Quadratic Brownian Motion

Question

If $B(t)$ is standard Brownian Motion then can we say that $B^2(t) -t $ is a martingale?? Given the following theorem:

If $$ \max_{1<k<n} (t_k-t_{k-1}) \to 0$$ as $n \to \infty$ then

$$\sum_1^n |B(t_k)-B(t_{k-1})|^2 \to T$$ a.s

Many thanks

Answer 1

The theorem you mention shows that the quadratic variation of a Brownian motion on $[0,T]$ equals $T$. This implies in particular that $(B_t^2-t)_{t \geq 0}$ is a martingale.
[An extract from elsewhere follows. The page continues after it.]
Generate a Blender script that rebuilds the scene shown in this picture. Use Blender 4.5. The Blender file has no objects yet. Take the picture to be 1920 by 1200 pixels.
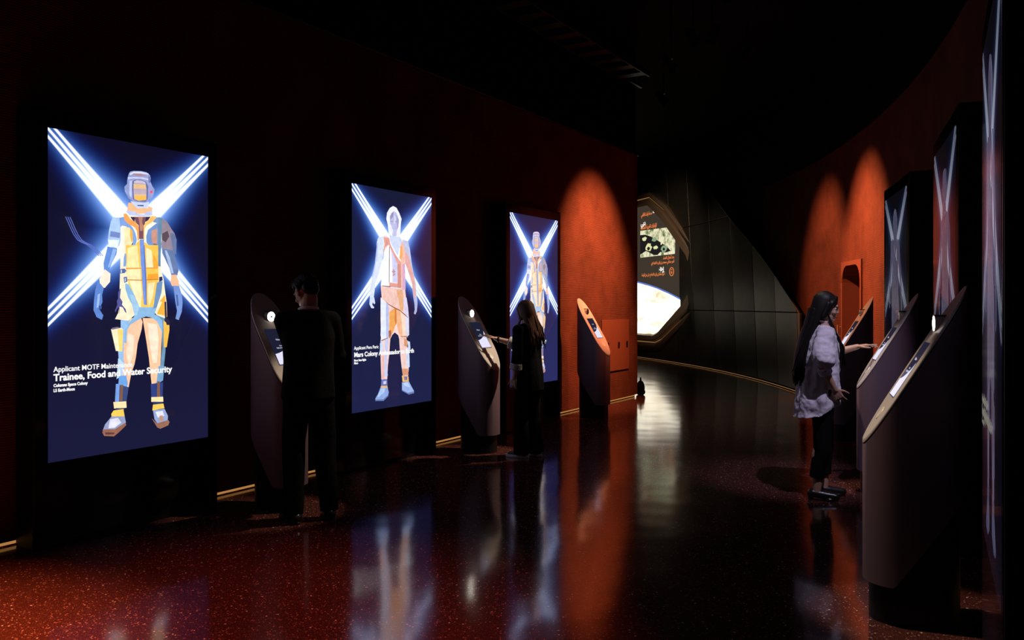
import bpy, bmesh, math, random
import numpy as np
from mathutils import Vector, Matrix, Quaternion
random.seed(7)
R = math.radians
scene = bpy.context.scene
COL = scene.collection

# ---------------------------------------------------------------- camera, world, exposure
CAM_H = 1.52
cam_d = bpy.data.cameras.new('camera')
cam_d.sensor_width = 36.0
cam_d.lens = 1550 / 1920 * 36.0
cam_d.shift_y = -28 / 1920
cam_d.clip_end = 200
cam = bpy.data.objects.new('camera', cam_d)
COL.objects.link(cam)
cam.location = (0, 0, CAM_H)
cam.rotation_euler = (R(90), 0, 0)
scene.camera = cam
world = bpy.data.worlds.new('world')
scene.world = world
world.use_nodes = True
world.node_tree.nodes['Background'].inputs[0].default_value = (0.012, 0.012, 0.02, 1)
world.node_tree.nodes['Background'].inputs[1].default_value = 0.0
scene.view_settings.view_transform = 'Standard'
scene.view_settings.look = 'None'
scene.view_settings.exposure = 0.0
scene.view_settings.gamma = 1.0
scene.view_settings.use_curve_mapping = False

# ---------------------------------------------------------------- plan geometry (metres)
T = Vector((0.5214, 0.8533, 0)); NL = Vector((0.8533, -0.5214, 0))     # left wall: along, out of the wall
def left_wall(y, off=0.0):
    return Vector((-6.32 + 0.611 * y, y, 0)) + NL * off
def right_arc():
    K = R(2.1); h = 0.02; pts = {}
    p = Vector((4.10, 8.18, 0)); s = 0.0
    tab = [(0.0, p.copy())]
    while s < 19:
        a = R(15.6) - K * (s + h / 2); p = p + Vector((math.sin(a), math.cos(a), 0)) * h; s += h; tab.append((s, p.copy()))
    p = Vector((4.10, 8.18, 0)); s = 0.0; neg = []
    while s > -13:
        a = R(15.6) - K * (s - h / 2); p = p - Vector((math.sin(a), math.cos(a), 0)) * h; s -= h; neg.append((s, p.copy()))
    return neg[::-1] + tab
ARC = right_arc(); ARC0 = ARC[0][0]
def arc(s, off=0.0, z=0.0):
    """point on the right wall at arc length s, moved off metres into the corridor"""
    i = min(max(int(round((s - ARC0) / 0.02)), 0), len(ARC) - 1)
    a = R(15.6) - R(2.1) * s
    p = ARC[i][1] + Vector((-math.cos(a), math.sin(a), 0)) * off
    return Vector((p.x, p.y, z))
def arc_dir(s):
    a = R(15.6) - R(2.1) * s
    return Vector((math.sin(a), math.cos(a), 0)), Vector((-math.cos(a), math.sin(a), 0))   # along, into corridor

# ---------------------------------------------------------------- lights
ORANGE = (1.0, 0.36, 0.15); WARM = (1.0, 0.80, 0.58)
def spot(loc, target, power, cone, color, blend=0.6, size=0.04):
    d = bpy.data.lights.new('spot_light', 'SPOT'); d.energy = power; d.color = color
    d.spot_size = R(cone); d.spot_blend = blend; d.shadow_soft_size = size
    o = bpy.data.objects.new('spot_light', d); COL.objects.link(o)
    o.location = loc; o.rotation_euler = (Vector(target) - Vector(loc)).to_track_quat('-Z', 'Y').to_euler()
    return o
KL = [((-1.555, 6.10), 1), ((-0.150, 8.50), 2), ((1.30, 11.08), 0)]     # low front tips of the left kiosks
KR = [((1.73, 4.08), 19.5), ((2.81, 6.74), 16.0), ((3.60, 9.36), 12.0)]
SPOTS = []      # (location, target, power, cone, colour, blend)
SPOTS.append(((3.05, 10.95, 4.75), (1.25, 12.35, 1.9), 2500, 49, ORANGE, 1.0))          # red wall by the far kiosk
for s_, pw in ((2.9, 2500), (5.0, 1000)):
    q = arc(s_, 2.5, 4.75); t_ = arc(s_, 0.0, 1.9)
    SPOTS.append((tuple(q), tuple(t_), pw, 50, ORANGE, 1.0))
SPOTS.append(((-1.9, 2.6, 4.75), (-2.85, 3.25, 0.0), 2900, 38, (1.0, 0.30, 0.10), 1.0))
SPOTS.append(((-0.5, 2.6, 4.75), (-1.2, 3.6, 0.0), 520, 46, (1.0, 0.20, 0.12), 1.0))     # weaker red pool beside it      # pool on the floor near the camera
SPOTS.append(((2.3, 10.3, 4.75), (3.85, 9.35, 1.25), 520, 15, ORANGE, 0.8))  # extra spot added to brighten the kiosk top beside the niche
SPOTS.append(((2.45, 10.3, 4.75), (1.12, 11.2, 1.3), 900, 14, (1.0, 0.26, 0.12), 0.8))  # added boost for the kiosk face by the access panel
for (x, y), k in KL:
    p = Vector((x, y, 0)) + NL * 1.9 + T * 1.5
    if k: SPOTS.append(((p.x, p.y, 4.75), (x + 0.05, y, 0.62), 950 if k == 2 else 480, 13, WARM, 0.5))
for (x, y), a in KR[:2]:
    p = Vector((x, y, 0)) + Vector((-math.cos(R(a)), math.sin(R(a)), 0)) * 1.2 - T * 0.15
    SPOTS.append(((p.x, p.y, 4.75), (x + 0.02, y, 0.85), 430, 13.5, WARM, 0.5))
SPOTS.append(((1.9, 16.5, 5.2), (4.6, 19.8, 2.2), 120, 42, (1.0, 0.9, 0.72), 1.0))  # dim fill added so the metal wall shows
SPOTS.append(((0.6, 17.6, 5.2), (4.3, 22.0, 2.9), 260, 44, (1.0, 0.75, 0.5), 1.0))        # warm fill added to show the screen surround
SPOTS.append(((2.5, 4.2, 4.75), (2.48, 6.50, 1.15), 420, 20, (0.78, 0.72, 1.0), 0.8))       # added cool fill on the pale shirt        # metal wall lamp is added too
for sp in SPOTS: spot(*sp)

# ---------------------------------------------------------------- materials
def new_mat(name):
    m = bpy.data.materials.new(name); m.use_nodes = True
    return m, m.node_tree.nodes, m.node_tree.links, m.node_tree.nodes['Principled BSDF']
def plain(name, c, rough=0.5, metal=0.0, spec=0.5, bump=0.0, scale=60.0, sheen=0.0, var=0.0):
    m, n, l, b = new_mat(name)
    b.inputs['Base Color'].default_value = (*c, 1); b.inputs['Roughness'].default_value = rough
    b.inputs['Metallic'].default_value = metal; b.inputs['Specular IOR Level'].default_value = spec
    if sheen: b.inputs['Sheen Weight'].default_value = sheen
    tc = n.new('ShaderNodeTexCoord'); t = n.new('ShaderNodeTexNoise'); t.inputs['Scale'].default_value = scale; t.inputs['Detail'].default_value = 4
    l.new(tc.outputs['Object'], t.inputs['Vector'])
    if bump:
        bp = n.new('ShaderNodeBump'); bp.inputs['Strength'].default_value = bump; bp.inputs['Distance'].default_value = 0.01
        l.new(t.outputs['Fac'], bp.inputs['Height']); l.new(bp.outputs['Normal'], b.inputs['Normal'])
    if var:
        mx = n.new('ShaderNodeMix'); mx.data_type = 'RGBA'
        mx.inputs['A'].default_value = (*[v * (1 - var) for v in c], 1); mx.inputs['B'].default_value = (*[min(1, v * (1 + var)) for v in c], 1)
        l.new(t.outputs['Fac'], mx.inputs['Factor']); l.new(mx.outputs['Result'], b.inputs['Base Color'])
    return m
def glow(name, c, strength=1.0, coat=False):
    m, n, l, b = new_mat(name)
    b.inputs['Base Color'].default_value = (0.004, 0.004, 0.005, 1); b.inputs['Roughness'].default_value = 0.14 if coat else 0.5; b.inputs['Specular IOR Level'].default_value = 0.3
    b.inputs['Emission Color'].default_value = (*c, 1); b.inputs['Emission Strength'].default_value = strength
    return m
class NX:
    """tiny expression helper over shader math nodes"""
    def __init__(s, n, l): s.n, s.l = n, l
    def op(s, kind, *a, clamp=False):
        m = s.n.new('ShaderNodeMath'); m.operation = kind; m.use_clamp = clamp
        for i, v in enumerate(a):
            if isinstance(v, (int, float)): m.inputs[i].default_value = v
            else: s.l.new(v, m.inputs[i])
        return m.outputs[0]
    def add(s, a, b): return s.op('ADD', a, b)
    def sub(s, a, b): return s.op('SUBTRACT', a, b)
    def mul(s, a, b): return s.op('MULTIPLY', a, b)
    def div(s, a, b): return s.op('DIVIDE', a, b)
    def exp(s, a): return s.op('EXPONENT', a)
    def abs(s, a): return s.op('ABSOLUTE', a)
    def smooth(s, x, lo, hi):
        m = s.n.new('ShaderNodeMapRange'); m.interpolation_type = 'SMOOTHSTEP'
        for i, v in ((0, x), (1, lo), (2, hi), (3, 0.0), (4, 1.0)):
            if isinstance(v, (int, float)): m.inputs[i].default_value = v
            else: s.l.new(v, m.inputs[i])
        return m.outputs[0]
def lin(c):
    return tuple((v / 255 / 12.92 if v / 255 <= 0.04045 else ((v / 255 + 0.055) / 1.055) ** 2.4) for v in c)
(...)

But actually, this argumentation is overkill since the martingale property follows readily from the properties of a Brownian motion:

Let $s \leq t$. Obviously,

$$B_t^2 = ((B_t-B_s)+B_s)^2 = (B_t-B_s)^2 + 2 B_s \cdot (B_t-B_s) + B_s^2$$

Using that $B_t-B_s$ is independent of $\mathcal{F}_s$, $B_s$ is $\mathcal{F}_s$-measurable and $\mathbb{E}(B_r)=0$ for any $r \geq 0$, we find

$$\begin{align*} \mathbb{E}(B_t^2-t \mid \mathcal{F}_s) &= \mathbb{E}((B_t-B_s)^2 \mid \mathcal{F}_s) + 2 \mathbb{E}(B_s \cdot (B_t-B_s) \mid \mathcal{F}_s) + \mathbb{E}(B_s^2 \mid \mathcal{F}_s) -t \\ &= \mathbb{E}((B_t-B_s)^2) + 2B_s \cdot \mathbb{E}(B_t-B_s) + B_s^2-t \end{align*}$$

By the stationarity of the increments, $B_t-B_s \sim B_{t-s}$. From $\mathbb{E}(B_{t-s}^2)=t-s$ and $\mathbb{E}(B_{t-s})=0$ we conclude

$$\mathbb{E}(B_t^2-t \mid \mathcal{F}_s) = (t-s)+B_s^2-t = B_s^2-s$$

This shows that $(B_t^2-t)_{t \geq 0}$ is a martingale.